MW: Do you think that everything passed at conference should make it into the manifesto?

RB: I think conference should be strengthened up, and whatever gets passed on conference floor, whether it’s about private schools or international policy, should end up in the manifesto.

MW: So do you think in last year’s manifesto there should have been a commitment to actually abolish private schools and extend freedom of movement, for example?

RB: I think that if we’re going to be a democratic party, we’ve got to go with that, and have the discussions at conference on the basis that whatever’s decided at conference will go in the manifesto. Moving forward that’s what I’d like to see.

Aaron Bastani: 1979, the Tory party manifesto, I was looking at it, it was very minimal, it was very slimmed down, it wasn’t saying we’re going to privatise everything, we’re going to go to war with organised labour… It didn’t say we’re going to fundamentally transform the country over ten years, which is what they did… Should Labour do something similar? … Is it smart in opposition to say we’re going to do all of this? …

RB: I believe in openness and transparency: I think it’s important the Labour Party decides its programme democratically, and puts it to the people.
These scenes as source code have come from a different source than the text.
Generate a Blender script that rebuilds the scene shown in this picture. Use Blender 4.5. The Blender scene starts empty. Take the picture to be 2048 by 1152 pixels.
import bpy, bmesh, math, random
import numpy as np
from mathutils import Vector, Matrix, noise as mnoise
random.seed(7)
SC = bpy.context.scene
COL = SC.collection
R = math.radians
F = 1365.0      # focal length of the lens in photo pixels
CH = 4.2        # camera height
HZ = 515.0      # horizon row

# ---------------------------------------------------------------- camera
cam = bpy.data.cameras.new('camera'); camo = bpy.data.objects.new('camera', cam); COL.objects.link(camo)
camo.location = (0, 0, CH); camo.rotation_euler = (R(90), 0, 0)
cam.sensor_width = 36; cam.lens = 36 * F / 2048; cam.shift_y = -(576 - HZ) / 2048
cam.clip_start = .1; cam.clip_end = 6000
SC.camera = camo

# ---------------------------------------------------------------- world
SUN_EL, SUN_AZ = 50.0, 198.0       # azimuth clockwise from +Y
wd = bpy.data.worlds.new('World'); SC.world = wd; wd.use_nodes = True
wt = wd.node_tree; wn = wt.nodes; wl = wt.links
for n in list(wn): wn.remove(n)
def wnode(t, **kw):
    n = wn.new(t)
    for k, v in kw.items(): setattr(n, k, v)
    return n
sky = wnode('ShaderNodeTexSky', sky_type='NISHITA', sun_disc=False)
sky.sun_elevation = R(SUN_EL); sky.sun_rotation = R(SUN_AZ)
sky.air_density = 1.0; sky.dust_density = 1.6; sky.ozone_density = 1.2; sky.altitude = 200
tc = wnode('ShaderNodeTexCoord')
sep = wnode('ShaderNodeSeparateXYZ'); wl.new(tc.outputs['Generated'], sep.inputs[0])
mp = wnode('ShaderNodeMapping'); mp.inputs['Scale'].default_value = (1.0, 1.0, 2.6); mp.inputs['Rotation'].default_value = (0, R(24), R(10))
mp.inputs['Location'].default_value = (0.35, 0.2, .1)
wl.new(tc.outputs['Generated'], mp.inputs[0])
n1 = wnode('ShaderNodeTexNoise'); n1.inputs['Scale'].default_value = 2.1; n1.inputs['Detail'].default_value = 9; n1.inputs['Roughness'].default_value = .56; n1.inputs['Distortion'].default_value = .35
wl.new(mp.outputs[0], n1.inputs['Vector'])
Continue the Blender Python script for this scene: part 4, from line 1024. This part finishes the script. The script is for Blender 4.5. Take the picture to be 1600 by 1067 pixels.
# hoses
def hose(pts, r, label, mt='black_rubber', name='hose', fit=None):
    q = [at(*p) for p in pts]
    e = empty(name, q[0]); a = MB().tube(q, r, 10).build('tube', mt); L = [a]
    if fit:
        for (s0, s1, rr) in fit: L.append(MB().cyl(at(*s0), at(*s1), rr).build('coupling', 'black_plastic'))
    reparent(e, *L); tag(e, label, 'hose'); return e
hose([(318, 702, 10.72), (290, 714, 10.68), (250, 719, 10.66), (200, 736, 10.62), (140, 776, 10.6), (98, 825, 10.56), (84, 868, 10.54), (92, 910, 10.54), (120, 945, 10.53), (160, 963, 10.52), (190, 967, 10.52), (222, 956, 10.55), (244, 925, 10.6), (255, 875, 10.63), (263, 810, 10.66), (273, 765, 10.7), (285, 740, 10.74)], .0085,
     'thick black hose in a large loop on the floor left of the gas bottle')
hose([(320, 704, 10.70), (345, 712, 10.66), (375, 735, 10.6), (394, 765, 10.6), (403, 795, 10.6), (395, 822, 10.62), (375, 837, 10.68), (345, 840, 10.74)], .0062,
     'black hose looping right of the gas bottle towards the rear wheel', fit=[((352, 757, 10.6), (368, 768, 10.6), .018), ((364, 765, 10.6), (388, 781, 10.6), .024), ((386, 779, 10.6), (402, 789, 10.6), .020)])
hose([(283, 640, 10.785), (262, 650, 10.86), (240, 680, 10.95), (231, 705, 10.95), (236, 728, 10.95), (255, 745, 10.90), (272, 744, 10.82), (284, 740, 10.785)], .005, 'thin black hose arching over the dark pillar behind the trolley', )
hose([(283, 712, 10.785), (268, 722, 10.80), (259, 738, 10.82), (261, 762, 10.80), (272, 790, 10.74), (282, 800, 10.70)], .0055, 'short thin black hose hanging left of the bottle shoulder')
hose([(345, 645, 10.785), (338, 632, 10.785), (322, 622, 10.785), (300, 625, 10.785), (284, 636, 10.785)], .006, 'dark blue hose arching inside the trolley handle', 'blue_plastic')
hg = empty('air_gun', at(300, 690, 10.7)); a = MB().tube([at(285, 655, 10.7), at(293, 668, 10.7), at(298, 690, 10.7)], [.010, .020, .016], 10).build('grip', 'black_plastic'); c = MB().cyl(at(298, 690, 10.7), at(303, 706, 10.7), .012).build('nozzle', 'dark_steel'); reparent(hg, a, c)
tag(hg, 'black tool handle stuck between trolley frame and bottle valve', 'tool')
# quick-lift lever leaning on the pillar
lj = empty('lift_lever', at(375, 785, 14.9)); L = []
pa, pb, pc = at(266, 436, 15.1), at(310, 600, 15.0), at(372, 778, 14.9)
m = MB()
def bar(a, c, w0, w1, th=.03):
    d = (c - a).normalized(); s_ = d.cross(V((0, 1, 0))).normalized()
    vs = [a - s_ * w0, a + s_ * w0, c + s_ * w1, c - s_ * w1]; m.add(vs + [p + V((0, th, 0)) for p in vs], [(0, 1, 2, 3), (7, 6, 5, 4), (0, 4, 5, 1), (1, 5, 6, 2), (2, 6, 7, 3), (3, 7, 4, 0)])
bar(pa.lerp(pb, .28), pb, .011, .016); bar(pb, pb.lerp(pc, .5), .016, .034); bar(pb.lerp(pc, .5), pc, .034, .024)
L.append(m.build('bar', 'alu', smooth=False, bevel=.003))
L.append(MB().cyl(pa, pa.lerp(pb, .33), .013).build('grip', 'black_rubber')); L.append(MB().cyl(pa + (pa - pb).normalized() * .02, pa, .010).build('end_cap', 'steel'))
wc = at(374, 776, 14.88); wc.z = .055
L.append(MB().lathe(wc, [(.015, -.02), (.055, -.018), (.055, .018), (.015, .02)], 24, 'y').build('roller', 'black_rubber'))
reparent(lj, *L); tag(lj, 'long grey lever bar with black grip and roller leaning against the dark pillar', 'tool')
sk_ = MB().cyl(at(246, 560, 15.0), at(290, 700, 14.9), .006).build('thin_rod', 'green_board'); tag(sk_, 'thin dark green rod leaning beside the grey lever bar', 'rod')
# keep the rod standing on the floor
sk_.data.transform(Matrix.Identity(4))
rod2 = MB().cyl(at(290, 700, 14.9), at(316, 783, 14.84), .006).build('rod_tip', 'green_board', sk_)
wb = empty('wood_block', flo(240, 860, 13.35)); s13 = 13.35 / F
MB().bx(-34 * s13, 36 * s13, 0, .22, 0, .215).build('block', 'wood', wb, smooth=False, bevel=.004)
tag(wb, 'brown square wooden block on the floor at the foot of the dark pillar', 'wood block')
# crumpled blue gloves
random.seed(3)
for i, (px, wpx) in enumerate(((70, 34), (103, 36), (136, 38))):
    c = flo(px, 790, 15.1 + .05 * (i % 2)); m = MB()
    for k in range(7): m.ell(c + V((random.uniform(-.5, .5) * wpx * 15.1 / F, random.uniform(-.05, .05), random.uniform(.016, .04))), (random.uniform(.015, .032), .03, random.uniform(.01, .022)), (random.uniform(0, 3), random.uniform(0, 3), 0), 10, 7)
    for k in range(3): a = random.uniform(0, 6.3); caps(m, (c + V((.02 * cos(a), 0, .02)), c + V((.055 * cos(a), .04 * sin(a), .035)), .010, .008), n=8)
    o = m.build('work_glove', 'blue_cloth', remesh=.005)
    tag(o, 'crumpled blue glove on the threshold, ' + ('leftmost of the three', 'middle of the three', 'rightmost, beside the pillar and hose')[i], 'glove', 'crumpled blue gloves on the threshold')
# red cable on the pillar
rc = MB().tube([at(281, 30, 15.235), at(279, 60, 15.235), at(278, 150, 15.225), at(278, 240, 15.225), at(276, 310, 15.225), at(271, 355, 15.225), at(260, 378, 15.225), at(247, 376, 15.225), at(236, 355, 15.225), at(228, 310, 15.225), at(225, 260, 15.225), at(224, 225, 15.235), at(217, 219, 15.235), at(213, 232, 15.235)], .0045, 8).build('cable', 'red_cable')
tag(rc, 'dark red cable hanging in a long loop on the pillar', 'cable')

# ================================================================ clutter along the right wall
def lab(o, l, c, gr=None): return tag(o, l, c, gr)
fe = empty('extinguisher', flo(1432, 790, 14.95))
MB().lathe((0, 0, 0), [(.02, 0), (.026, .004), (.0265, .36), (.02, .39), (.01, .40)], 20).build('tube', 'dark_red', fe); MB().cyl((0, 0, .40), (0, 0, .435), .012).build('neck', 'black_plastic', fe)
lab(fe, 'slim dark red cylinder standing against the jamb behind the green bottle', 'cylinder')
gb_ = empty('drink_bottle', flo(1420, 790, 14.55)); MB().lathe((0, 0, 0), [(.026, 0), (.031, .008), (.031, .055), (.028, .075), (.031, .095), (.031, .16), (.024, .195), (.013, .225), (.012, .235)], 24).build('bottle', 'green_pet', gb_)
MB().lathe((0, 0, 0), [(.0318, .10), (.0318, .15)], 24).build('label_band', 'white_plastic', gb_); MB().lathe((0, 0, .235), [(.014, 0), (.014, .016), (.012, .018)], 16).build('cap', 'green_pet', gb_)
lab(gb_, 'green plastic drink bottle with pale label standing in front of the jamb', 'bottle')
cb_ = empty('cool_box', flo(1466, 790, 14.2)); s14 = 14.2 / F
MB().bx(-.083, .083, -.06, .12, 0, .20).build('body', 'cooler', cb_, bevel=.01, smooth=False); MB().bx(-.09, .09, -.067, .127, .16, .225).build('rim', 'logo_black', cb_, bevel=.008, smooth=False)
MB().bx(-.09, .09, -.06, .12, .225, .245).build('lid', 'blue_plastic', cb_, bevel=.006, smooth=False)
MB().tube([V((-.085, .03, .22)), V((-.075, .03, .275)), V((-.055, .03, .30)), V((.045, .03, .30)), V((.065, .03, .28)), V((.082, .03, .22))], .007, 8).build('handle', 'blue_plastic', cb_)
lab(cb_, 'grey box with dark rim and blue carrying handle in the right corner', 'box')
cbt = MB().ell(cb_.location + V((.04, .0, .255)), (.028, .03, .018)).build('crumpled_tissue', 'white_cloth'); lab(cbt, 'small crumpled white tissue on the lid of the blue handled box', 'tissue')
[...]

I think there’s very little that’s admirable about Thatcher… The fact she managed to hoodwink so many working-class communities by keeping some of this stuff concealed is not something we should emulate. We should be open about our policies. We should do a better job of convincing people they’re the right thing to support. In the general election it’s good to have a pledge card, for example. I don’t agree with the analysis that’s there too much in the manifesto, but I do agree we should have boiled it down. I argued we should have a pledge card with the top five or ten policies to raise living standards, and we should have gone out across the country arguing it till we’re blue in the face… Then people might associate them with us rather than the rubbish they’ve read in the right-wing press.

AB: For Michael [open selection is important but democratic policy making not so much – MW: “Absolutely”] whereas for Richard you want the complete democratisation of both. So I’m wondering, where’s the consensus?

MW: I’m very keen on accountability for MPs, on open selections, but I think making a manifesto from the conference floor is impractical… You can get some fundamental principles maybe, some temperature checks, this is what we believe in – but ultimately the manifesto is going to be written by the democratically-elected leadership, who are going to be a bit more strategic…

AB: And the reason that would be sufficient is that MPs would have more of a delegate role… So maybe conference shouldn’t be sovereign, but if members do have misgivings about the composition of party policy, they can get rid of the parliamentarians.

RB: I think the party needs to be more democratic. If we’re going to really be a mass movement, so it’s just rhetoric talking about a people-powered movement, then people need to feel collective ownership of that movement. I think one of the things in this argument… is this assumption that MPs know far more than the members…

MW: MPs don’t, but their professional advisers might do.